**Task objective:**
Say how many lines hold the string "objects", and nothing more.

□ □ □ □ □ □ □

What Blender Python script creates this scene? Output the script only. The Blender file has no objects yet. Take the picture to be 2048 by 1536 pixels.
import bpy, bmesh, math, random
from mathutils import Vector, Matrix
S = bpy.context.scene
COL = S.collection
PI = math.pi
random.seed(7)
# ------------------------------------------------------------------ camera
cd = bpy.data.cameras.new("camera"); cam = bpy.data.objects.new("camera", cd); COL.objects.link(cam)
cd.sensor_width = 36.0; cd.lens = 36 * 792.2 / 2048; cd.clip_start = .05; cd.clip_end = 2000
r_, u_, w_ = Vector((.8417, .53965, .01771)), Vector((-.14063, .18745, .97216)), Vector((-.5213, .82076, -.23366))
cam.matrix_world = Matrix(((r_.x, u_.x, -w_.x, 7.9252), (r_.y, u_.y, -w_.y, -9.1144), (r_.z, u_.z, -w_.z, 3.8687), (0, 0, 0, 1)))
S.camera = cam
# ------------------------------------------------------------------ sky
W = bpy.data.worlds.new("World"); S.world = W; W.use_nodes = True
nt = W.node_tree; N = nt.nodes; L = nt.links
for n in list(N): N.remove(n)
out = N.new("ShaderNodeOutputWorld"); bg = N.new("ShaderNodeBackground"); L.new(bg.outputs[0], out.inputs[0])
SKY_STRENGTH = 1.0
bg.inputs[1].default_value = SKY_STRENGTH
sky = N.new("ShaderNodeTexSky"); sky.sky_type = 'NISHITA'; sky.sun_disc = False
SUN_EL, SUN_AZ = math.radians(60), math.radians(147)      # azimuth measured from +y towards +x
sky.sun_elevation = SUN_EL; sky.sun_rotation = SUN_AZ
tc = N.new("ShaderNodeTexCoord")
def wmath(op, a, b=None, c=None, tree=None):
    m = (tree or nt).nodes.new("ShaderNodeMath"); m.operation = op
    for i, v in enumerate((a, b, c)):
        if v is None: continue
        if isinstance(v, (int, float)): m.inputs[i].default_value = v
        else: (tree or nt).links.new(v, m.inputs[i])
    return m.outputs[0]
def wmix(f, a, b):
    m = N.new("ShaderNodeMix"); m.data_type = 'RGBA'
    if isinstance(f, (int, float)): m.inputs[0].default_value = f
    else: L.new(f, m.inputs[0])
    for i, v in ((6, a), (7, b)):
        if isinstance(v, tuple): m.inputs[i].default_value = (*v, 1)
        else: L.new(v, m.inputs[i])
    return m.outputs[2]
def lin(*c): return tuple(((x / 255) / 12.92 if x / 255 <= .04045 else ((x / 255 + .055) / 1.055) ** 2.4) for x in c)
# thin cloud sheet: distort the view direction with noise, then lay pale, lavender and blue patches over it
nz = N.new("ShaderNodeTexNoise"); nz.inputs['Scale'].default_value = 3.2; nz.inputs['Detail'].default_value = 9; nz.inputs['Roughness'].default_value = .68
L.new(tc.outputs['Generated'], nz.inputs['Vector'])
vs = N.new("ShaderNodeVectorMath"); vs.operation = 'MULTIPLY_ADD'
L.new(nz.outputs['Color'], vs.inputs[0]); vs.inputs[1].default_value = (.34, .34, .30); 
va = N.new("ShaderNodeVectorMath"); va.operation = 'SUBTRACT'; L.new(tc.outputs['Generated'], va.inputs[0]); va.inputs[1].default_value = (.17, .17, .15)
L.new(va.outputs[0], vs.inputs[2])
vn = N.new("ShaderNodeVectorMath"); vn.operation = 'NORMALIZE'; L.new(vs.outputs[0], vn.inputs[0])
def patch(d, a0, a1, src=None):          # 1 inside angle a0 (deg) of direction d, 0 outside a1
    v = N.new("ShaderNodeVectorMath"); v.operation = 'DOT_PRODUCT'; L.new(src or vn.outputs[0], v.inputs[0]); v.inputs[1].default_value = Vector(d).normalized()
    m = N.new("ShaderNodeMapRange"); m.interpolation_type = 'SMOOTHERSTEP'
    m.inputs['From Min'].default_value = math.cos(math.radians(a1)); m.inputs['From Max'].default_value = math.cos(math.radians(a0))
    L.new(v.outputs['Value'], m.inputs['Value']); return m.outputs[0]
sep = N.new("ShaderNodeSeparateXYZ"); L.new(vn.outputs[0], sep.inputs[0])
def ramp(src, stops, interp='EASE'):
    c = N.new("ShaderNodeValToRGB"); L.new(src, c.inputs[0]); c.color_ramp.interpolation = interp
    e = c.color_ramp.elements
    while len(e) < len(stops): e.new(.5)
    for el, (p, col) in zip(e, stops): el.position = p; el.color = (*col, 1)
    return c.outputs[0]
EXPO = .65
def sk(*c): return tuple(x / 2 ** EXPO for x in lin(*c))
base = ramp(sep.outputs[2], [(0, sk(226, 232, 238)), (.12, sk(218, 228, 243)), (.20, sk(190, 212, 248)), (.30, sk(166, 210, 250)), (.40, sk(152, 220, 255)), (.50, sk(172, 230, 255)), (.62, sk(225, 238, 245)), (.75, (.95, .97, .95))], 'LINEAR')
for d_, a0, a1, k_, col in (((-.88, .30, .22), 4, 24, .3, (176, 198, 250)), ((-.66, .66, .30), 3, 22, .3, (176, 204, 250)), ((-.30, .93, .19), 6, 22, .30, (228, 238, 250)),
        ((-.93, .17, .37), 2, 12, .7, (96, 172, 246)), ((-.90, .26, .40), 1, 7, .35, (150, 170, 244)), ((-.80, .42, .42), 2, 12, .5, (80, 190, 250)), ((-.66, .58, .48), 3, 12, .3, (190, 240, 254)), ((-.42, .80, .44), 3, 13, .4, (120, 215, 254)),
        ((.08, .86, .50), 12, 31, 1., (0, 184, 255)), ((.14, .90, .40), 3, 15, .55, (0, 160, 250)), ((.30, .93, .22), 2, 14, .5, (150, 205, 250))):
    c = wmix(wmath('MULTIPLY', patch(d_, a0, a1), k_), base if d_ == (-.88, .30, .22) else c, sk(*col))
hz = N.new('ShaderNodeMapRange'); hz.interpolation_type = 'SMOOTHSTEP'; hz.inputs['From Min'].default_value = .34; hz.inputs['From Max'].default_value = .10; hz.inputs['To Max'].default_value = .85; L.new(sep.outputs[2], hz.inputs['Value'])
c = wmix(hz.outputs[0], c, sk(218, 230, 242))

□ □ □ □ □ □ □

**Reply to the task:**
2